▶ _Information provided_
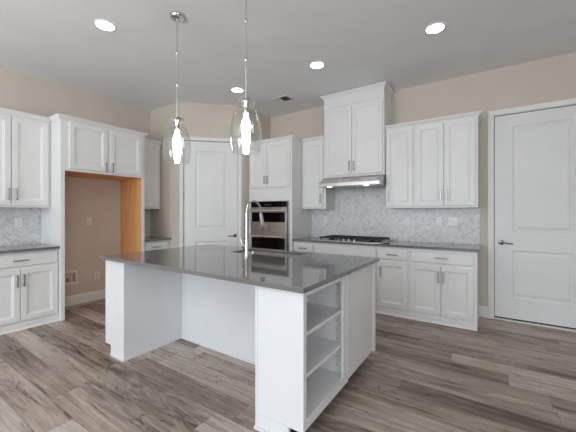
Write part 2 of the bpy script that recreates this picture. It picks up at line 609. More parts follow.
# invented unseen windows, built only to let daylight in
wins = [('rear', a, b, 0.25, 2.45) for a, b in WIN_REAR] + [('right', -2.65, -0.55, 0.55, 2.35)]
for k, (side, a, b, c, d) in enumerate(wins):
    ax = XZ if side == 'rear' else YZ
    w0, w1 = (YR - 0.12, YR + 0.015) if side == 'rear' else (XR - 0.015, XR + 0.12)
    m = (a + b) / 2
    f = MB().slab(a - 0.06, b + 0.06, c - 0.06, d + 0.06, [(a, b, c, d)], *((YR, YR + 0.018) if side == 'rear' else (XR - 0.018, XR)), ax)
    o = f.build('window_%d' % (k + 1), M_TRIM)
    struct(o, 'invented white framed window out of view %s' % ('behind the viewer' if side == 'rear' else 'in the right wall'), 'window')
    p0, p1 = (YR - 0.11, YR - 0.07) if side == 'rear' else (XR + 0.07, XR + 0.11)
    MB().slab(a, b, c, d, [(a + 0.05, m - 0.025, c + 0.05, d - 0.05), (m + 0.025, b - 0.05, c + 0.05, d - 0.05)], p0, p1, ax).build('sash', M_TRIM, o)


# ------------------------------------------------------------------ cabinet builders (front faces -y, local x runs along the wall)
def shaker(mb, x0, x1, z0, z1, y, th=0.02, stile=0.057):
    """framed door with a stepped, bevelled recess; back at y, front at y - th"""
    prof = [(0, 0), (0, -th + 0.003), (0.003, -th), (stile - 0.004, -th), (stile, -th + 0.002), (stile + 0.004, -th + 0.007),
            (stile + 0.013, -th + 0.009), (stile + 0.020, -th + 0.0125)]
    mb.loops([[(x0 + o, y + d, z0 + o), (x1 - o, y + d, z0 + o), (x1 - o, y + d, z1 - o), (x0 + o, y + d, z1 - o)] for o, d in prof])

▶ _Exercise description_
Take the data above and repeat it exactly, leaving each picture out.

▶ _Correct answer_
Write part 2 of the bpy script that recreates this picture. It picks up at line 609. More parts follow.
# invented unseen windows, built only to let daylight in
wins = [('rear', a, b, 0.25, 2.45) for a, b in WIN_REAR] + [('right', -2.65, -0.55, 0.55, 2.35)]
for k, (side, a, b, c, d) in enumerate(wins):
    ax = XZ if side == 'rear' else YZ
    w0, w1 = (YR - 0.12, YR + 0.015) if side == 'rear' else (XR - 0.015, XR + 0.12)
    m = (a + b) / 2
    f = MB().slab(a - 0.06, b + 0.06, c - 0.06, d + 0.06, [(a, b, c, d)], *((YR, YR + 0.018) if side == 'rear' else (XR - 0.018, XR)), ax)
    o = f.build('window_%d' % (k + 1), M_TRIM)
    struct(o, 'invented white framed window out of view %s' % ('behind the viewer' if side == 'rear' else 'in the right wall'), 'window')
    p0, p1 = (YR - 0.11, YR - 0.07) if side == 'rear' else (XR + 0.07, XR + 0.11)
    MB().slab(a, b, c, d, [(a + 0.05, m - 0.025, c + 0.05, d - 0.05), (m + 0.025, b - 0.05, c + 0.05, d - 0.05)], p0, p1, ax).build('sash', M_TRIM, o)


# ------------------------------------------------------------------ cabinet builders (front faces -y, local x runs along the wall)
def shaker(mb, x0, x1, z0, z1, y, th=0.02, stile=0.057):
    """framed door with a stepped, bevelled recess; back at y, front at y - th"""
    prof = [(0, 0), (0, -th + 0.003), (0.003, -th), (stile - 0.004, -th), (stile, -th + 0.002), (stile + 0.004, -th + 0.007),
            (stile + 0.013, -th + 0.009), (stile + 0.020, -th + 0.0125)]
    mb.loops([[(x0 + o, y + d, z0 + o), (x1 - o, y + d, z0 + o), (x1 - o, y + d, z1 - o), (x0 + o, y + d, z1 - o)] for o, d in prof])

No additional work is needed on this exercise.